Los sabores populares se adueñan de la cocina de alta gama

nac -chicLo freak es chic y lo nac & pop también. Las chicas bien toman Amargo Obrero y los restaurantes de lujo revalorizan los productos nacionales. El regreso del queso y dulce, del vermú y del bodegón.

Como en muchas otras ocasiones, Francis Mallmann estuvo un paso adelante. Él fue el primero en dotar de glamour a un osobuco y venderlo a precio de lomo, en postular que la polenta no era sólo un plato de familias numerosas y desempleados sino que, bien vista, podía ofrecer un mundo de posibilidades para los chefs, en recuperar la austera perfección de un dulce de batata sobre un trozo de buen queso, de unos quinotos en compota o de unas empanadas mendocinas.

Tal vez sin buscarlo, es él, como nadie, el referente de un movimiento que hoy –traba a las importaciones y pico de nacionalismo mediante– está en su mejor momento, y tiene una legión de herederos que promueven esta filosofía desde sus restaurantes de 500 pesos el cubierto. ¿De qué hablamos? De lo nac & chic, en oposición al latiguillo “nac & pop”, que los argentinos incorporamos a nuestro diccionario en la última década. Hablamos de la fusión del consumo popular y la alta gama. De una nueva forma de darle brillo a los alimentos históricamente poco glamorosos de nuestra culinaria. Las dicotomías, por lo menos a nivel gastronómico, se disolvieron y hoy una croqueta de morcilla puede convivir alegremente en una carta con un foie o un ojo de bife de exportación. ¿No lo creen? Lean.

En los últimos dos años hubo un cambio radical en la manera de contar la carta. Si antes los chefs se ufanaban de que la sal marina era de Maldon, el atún de una islita de Ecuador y el queso del Piamonte, hoy lo que está de moda es dar cuenta de lo autóctono: los hongos de pino de Valeria del Mar, el queso de Lincoln, el cabrito de Malargüe, el ciervo de General Madariaga y la codorniz de San Pedro. Los cocineros de alta gama argentinos dejaron de poner la lupa afuera para no perderse detalle de lo que estaban haciendo sus pares en Francia, España o Estados Unidos a hacer un movimiento introspectivo que los llevó a revalorizar las preparaciones y los productos nacionales. Y a iniciar un vínculo con los otrora olvidados productores locales.
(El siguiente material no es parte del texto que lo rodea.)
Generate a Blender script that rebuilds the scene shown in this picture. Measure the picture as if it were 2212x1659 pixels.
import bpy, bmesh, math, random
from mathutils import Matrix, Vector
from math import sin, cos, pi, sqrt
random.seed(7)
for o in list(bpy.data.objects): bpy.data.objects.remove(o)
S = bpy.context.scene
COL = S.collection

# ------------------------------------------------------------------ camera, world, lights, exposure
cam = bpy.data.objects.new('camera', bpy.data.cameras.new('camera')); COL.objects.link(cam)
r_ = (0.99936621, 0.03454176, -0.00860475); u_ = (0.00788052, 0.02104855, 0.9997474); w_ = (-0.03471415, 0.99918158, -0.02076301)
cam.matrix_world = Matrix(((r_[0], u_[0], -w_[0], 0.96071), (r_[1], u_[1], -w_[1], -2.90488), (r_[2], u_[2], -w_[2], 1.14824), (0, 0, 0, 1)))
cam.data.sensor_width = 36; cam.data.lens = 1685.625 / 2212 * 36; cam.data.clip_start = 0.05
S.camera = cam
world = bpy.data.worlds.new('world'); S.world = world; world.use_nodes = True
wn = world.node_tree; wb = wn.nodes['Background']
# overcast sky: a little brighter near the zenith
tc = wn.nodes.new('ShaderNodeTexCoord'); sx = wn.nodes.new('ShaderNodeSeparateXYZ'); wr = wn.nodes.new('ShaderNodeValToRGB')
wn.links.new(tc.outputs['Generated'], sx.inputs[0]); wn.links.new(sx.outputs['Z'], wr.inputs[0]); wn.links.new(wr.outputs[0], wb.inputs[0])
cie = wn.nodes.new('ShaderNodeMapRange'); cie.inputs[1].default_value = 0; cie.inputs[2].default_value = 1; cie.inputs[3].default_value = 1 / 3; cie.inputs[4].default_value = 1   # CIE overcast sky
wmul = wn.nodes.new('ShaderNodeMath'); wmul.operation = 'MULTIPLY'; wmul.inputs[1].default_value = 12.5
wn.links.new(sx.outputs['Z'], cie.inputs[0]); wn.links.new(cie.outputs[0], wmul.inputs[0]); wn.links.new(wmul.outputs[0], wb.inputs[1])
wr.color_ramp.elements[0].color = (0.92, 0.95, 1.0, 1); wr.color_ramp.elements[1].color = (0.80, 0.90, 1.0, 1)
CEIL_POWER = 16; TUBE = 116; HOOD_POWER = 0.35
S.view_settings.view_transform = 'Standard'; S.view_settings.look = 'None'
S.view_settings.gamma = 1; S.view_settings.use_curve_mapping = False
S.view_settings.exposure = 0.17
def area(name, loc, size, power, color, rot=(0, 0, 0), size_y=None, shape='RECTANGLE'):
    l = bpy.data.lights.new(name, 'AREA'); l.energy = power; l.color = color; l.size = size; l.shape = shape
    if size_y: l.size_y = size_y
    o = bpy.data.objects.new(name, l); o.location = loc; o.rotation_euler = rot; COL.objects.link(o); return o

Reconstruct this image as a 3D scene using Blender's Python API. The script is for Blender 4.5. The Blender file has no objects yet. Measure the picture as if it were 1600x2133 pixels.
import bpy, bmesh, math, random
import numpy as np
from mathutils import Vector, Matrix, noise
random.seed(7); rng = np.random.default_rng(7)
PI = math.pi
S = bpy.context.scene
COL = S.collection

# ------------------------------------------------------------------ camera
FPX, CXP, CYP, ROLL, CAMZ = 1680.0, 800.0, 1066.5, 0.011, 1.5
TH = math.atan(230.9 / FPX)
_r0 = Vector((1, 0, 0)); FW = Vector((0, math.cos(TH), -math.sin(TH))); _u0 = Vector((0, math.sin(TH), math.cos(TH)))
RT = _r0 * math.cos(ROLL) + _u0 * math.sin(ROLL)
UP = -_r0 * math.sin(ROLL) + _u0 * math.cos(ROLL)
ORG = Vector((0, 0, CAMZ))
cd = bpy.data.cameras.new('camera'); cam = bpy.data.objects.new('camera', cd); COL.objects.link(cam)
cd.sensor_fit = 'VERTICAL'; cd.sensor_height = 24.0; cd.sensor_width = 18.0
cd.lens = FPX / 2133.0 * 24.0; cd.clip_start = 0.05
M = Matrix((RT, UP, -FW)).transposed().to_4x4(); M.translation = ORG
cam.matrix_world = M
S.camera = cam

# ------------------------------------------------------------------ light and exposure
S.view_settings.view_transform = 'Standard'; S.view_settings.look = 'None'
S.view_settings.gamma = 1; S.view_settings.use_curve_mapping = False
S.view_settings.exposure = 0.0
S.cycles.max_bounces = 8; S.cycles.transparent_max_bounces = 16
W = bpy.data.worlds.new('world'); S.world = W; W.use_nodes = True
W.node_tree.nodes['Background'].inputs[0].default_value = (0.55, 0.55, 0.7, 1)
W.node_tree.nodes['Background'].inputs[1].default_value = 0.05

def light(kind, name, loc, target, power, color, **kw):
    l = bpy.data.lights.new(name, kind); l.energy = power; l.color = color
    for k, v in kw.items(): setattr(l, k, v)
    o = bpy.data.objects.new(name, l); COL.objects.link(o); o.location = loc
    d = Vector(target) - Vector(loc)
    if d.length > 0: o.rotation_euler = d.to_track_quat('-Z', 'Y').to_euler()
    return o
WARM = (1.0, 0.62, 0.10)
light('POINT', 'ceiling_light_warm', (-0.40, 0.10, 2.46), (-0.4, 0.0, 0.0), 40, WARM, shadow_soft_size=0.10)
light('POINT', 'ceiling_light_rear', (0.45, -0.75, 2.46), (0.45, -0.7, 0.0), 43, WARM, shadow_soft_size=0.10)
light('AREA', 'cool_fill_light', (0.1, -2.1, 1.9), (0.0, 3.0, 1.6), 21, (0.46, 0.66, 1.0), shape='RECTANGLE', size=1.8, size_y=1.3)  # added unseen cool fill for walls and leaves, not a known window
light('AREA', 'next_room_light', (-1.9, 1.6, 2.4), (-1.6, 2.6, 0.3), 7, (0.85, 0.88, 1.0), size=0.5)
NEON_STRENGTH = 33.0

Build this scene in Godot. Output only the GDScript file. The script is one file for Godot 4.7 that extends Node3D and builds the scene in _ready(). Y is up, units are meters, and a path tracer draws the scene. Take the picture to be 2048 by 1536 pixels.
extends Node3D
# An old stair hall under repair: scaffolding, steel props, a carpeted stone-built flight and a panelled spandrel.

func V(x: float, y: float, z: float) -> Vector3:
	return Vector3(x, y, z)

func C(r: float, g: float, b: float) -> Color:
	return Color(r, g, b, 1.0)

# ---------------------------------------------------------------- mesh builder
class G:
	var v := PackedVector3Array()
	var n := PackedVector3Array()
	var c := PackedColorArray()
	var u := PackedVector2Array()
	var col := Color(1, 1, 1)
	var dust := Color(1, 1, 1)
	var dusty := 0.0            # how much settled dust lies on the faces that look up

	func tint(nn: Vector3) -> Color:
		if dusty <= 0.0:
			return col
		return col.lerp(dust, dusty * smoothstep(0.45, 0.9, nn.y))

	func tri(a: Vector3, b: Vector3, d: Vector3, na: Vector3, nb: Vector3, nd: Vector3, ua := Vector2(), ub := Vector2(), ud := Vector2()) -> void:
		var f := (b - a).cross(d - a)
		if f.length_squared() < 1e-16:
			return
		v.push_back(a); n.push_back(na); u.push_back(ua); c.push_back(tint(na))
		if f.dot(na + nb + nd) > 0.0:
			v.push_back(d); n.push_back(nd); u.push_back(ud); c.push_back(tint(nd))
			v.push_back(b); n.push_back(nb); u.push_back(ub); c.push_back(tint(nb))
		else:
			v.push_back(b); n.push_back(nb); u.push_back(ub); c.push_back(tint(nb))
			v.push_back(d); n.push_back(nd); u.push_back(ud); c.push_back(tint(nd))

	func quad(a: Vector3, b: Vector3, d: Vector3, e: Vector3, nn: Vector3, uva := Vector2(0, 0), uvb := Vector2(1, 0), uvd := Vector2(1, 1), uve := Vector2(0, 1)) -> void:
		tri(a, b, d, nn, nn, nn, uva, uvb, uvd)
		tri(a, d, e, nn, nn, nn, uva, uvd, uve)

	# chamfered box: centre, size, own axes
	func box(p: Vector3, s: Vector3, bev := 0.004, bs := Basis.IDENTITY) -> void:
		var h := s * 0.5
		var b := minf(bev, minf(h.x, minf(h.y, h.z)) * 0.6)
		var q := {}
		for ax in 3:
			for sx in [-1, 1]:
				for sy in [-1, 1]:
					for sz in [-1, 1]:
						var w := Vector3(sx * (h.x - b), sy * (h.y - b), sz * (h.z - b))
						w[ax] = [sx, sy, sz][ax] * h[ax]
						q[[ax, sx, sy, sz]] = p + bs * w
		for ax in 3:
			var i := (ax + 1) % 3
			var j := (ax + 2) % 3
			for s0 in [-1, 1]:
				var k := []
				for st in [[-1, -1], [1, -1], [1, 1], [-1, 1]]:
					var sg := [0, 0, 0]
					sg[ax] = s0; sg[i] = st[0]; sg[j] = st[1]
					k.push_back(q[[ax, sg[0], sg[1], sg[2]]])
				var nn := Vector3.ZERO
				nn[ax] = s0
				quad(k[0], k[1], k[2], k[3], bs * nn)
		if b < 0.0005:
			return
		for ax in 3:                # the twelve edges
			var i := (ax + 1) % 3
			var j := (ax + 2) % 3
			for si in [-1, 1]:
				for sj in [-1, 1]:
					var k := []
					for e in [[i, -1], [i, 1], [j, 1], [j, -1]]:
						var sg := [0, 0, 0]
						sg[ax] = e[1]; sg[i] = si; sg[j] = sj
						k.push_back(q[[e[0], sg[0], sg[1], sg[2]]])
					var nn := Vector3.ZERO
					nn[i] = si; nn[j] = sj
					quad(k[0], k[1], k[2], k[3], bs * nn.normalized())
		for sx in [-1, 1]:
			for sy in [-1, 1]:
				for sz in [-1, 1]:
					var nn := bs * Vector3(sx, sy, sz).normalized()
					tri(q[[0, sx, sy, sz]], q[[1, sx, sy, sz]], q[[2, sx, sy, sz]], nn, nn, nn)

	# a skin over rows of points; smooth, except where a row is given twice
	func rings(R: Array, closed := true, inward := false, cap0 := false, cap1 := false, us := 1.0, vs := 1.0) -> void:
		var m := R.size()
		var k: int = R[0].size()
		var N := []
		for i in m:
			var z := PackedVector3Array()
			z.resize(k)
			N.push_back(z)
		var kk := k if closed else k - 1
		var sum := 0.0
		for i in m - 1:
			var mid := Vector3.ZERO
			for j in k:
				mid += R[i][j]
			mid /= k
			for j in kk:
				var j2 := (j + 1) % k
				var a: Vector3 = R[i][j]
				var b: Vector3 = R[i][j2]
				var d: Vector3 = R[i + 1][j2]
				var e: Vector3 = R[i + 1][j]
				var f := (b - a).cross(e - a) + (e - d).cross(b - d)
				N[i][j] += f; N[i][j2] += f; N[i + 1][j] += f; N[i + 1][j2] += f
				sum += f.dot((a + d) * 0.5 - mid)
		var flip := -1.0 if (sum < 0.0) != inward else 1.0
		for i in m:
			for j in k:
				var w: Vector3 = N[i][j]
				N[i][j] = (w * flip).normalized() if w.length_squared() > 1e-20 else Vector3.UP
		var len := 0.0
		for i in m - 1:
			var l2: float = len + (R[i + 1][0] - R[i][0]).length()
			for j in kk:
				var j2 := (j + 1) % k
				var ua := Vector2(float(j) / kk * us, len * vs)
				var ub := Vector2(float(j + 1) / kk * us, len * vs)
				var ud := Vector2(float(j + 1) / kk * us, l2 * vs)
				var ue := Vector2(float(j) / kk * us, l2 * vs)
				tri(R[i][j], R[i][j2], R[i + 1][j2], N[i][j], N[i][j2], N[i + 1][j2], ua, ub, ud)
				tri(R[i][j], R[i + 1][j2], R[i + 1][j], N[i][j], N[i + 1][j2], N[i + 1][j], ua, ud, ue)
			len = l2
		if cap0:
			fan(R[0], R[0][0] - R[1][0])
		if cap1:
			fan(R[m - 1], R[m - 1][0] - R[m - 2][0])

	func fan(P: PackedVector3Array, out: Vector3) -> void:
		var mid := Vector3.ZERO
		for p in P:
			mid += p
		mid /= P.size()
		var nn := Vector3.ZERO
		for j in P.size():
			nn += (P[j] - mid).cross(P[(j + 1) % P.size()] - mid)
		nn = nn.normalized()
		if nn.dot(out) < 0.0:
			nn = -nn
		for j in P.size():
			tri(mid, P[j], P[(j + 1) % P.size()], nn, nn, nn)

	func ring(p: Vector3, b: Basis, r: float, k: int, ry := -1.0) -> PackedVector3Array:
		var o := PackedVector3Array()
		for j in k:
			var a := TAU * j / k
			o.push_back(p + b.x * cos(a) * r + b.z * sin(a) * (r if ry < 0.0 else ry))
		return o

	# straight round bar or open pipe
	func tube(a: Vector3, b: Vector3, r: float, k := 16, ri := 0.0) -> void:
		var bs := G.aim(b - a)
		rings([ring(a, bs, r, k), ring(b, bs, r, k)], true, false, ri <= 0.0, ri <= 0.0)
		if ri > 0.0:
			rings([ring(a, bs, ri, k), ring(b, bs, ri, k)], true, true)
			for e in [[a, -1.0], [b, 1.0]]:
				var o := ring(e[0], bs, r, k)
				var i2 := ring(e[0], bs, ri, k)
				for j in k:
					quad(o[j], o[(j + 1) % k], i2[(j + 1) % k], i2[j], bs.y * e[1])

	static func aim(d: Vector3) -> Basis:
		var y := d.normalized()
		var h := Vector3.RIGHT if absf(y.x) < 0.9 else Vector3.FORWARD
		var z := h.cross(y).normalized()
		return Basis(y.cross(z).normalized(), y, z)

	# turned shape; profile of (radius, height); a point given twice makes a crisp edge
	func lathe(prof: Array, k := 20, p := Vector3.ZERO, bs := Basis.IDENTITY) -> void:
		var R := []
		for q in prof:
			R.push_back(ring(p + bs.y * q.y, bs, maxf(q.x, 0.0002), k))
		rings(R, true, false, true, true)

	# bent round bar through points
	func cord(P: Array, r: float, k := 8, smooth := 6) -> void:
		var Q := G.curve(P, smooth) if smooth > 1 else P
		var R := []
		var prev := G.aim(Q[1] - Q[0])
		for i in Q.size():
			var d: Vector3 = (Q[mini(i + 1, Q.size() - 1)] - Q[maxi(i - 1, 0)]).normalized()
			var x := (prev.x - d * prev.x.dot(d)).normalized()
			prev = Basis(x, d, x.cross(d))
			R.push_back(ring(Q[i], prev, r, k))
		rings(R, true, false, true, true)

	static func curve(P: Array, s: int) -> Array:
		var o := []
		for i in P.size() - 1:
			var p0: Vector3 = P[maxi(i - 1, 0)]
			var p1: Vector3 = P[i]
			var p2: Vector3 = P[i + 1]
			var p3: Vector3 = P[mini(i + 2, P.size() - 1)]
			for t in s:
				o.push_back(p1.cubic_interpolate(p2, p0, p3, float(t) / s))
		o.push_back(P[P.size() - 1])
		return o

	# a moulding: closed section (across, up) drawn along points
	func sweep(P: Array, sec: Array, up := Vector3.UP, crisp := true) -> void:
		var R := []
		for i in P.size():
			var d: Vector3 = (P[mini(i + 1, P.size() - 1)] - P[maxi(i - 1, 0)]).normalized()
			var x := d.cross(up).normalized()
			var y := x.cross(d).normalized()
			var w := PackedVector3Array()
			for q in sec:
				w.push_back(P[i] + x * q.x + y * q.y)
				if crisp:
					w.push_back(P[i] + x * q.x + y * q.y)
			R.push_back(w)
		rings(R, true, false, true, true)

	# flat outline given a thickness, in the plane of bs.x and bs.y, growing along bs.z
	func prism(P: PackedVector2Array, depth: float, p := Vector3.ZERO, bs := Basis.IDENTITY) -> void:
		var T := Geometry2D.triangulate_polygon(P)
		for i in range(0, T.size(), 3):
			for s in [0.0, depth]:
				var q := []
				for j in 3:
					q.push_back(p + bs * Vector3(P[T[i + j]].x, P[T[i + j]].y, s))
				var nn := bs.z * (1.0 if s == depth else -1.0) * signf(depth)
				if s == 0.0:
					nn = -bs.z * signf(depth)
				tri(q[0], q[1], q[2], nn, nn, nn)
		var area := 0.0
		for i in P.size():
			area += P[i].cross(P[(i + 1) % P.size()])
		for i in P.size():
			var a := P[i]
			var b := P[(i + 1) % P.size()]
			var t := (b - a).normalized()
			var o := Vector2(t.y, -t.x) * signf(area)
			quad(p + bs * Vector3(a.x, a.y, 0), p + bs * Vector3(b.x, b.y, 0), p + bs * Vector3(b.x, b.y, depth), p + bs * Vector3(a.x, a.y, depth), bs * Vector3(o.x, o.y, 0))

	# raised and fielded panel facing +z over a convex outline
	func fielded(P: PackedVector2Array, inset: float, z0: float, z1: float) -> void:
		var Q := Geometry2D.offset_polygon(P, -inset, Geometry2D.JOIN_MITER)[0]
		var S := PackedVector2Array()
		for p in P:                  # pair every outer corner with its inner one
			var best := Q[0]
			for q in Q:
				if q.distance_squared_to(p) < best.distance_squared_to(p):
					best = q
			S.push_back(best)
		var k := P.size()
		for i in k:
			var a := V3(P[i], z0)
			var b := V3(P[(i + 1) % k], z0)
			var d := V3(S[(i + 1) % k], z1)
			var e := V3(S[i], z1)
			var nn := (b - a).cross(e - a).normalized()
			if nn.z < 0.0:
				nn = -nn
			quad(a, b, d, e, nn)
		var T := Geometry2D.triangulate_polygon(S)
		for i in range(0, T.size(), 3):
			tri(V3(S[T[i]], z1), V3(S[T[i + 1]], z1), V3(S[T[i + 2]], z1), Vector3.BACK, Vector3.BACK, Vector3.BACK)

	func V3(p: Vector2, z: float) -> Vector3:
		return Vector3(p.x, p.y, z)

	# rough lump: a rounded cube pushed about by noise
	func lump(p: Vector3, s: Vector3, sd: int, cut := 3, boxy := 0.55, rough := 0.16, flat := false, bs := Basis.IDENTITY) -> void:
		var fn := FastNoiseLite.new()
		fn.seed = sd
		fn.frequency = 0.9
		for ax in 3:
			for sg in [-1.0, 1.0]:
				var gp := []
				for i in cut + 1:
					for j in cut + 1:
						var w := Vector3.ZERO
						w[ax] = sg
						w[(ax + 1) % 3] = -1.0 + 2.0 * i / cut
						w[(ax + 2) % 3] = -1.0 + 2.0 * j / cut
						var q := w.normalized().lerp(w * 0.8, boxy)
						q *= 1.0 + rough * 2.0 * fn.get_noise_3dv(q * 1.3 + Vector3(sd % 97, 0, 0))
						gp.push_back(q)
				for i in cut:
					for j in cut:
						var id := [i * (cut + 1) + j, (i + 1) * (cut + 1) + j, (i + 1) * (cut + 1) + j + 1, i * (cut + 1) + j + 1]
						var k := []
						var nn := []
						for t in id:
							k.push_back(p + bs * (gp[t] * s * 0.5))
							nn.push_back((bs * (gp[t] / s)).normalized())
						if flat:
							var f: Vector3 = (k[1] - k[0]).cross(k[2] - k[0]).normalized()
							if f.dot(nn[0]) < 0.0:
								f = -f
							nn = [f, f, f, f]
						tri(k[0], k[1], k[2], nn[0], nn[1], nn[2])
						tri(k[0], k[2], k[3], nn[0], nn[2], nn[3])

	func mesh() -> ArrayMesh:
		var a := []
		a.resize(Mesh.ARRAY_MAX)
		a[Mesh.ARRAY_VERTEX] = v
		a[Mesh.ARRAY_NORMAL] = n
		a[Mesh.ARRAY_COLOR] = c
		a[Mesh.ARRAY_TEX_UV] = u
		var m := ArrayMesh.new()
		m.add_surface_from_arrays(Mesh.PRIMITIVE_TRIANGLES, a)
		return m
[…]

Todo este movimiento de lo “nac & chic” se profundizó en el último año y medio con el nacimiento de los grupos Gajo (Gastronomía Argentina Joven) y A.C.E.L.G.A, conformados en su mayoría por chefs y gastronómicos de restaurantes que no se caracterizan por ser particularmente económicos (en la mayoría el cubierto promedia los 500 pesos). El lema de ambos colectivos es que hay que “aprovechar lo nuestro”, “re-descubrir los sabores nacionales”, “mirar la variedad y riqueza de nuestra tierra”.

La contracara de esta tendencia, enmarcada dentro de este mix entre lo popular y lo chic es que cada vez son más los comederos y pizzerías que se animan a abrir sucursales en barrios más elegantes y salen airosos en la osadía.

En los últimos cuatro años explotó el mercado de bebidas argentinas / peronistas / obreras / del pueblo. Aunque no en un bar de viejos perdido de Pompeya o Barracas sino en el circuito más prestigioso de la coctelería porteña. Esta suerte de “renacimiento hermoso”, como lo denomina el barman rosarino Matías Jurisich de El Club del Aperitivo, comenzó hace cuatros años con el rediseño de la etiqueta de Hesperidina, lo continuó Cynar con el julep a la cabeza (Cynar, menta, jugo de pomelo, azúcar) y poco después Pineral, que busca meterse de lleno en el paladar juvenil (estuvo presente en la última Creamfields).

La moda del bodegón no cesa, aunque ya no sean sinónimo de “rico, abundante y barato” –o por lo menos, no de los tres calificativos a la vez–. Más allá de los clásicos, hay una nueva camada de restaurantes que recupera a su manera el aire de bodegón.

Como parte de este movimiento “nac & chic” resurgen postres que estaban olvidados en la última página del libro de Doña Petrona, pero en versiones sofisticadas. Y si de autóctono hablamos, nada lo es más que el queso y dulce, el clásico vigilante, que dicen que nació en los años ’20 en una cantina de Palermo y que era el que siempre pedía Borges cuando salía a comer afuera (además de la sopa de arroz y el bife). Hoy muchos chefs buscan reversionar la sutil y austera perfección de este postre con mejores y peores resultados.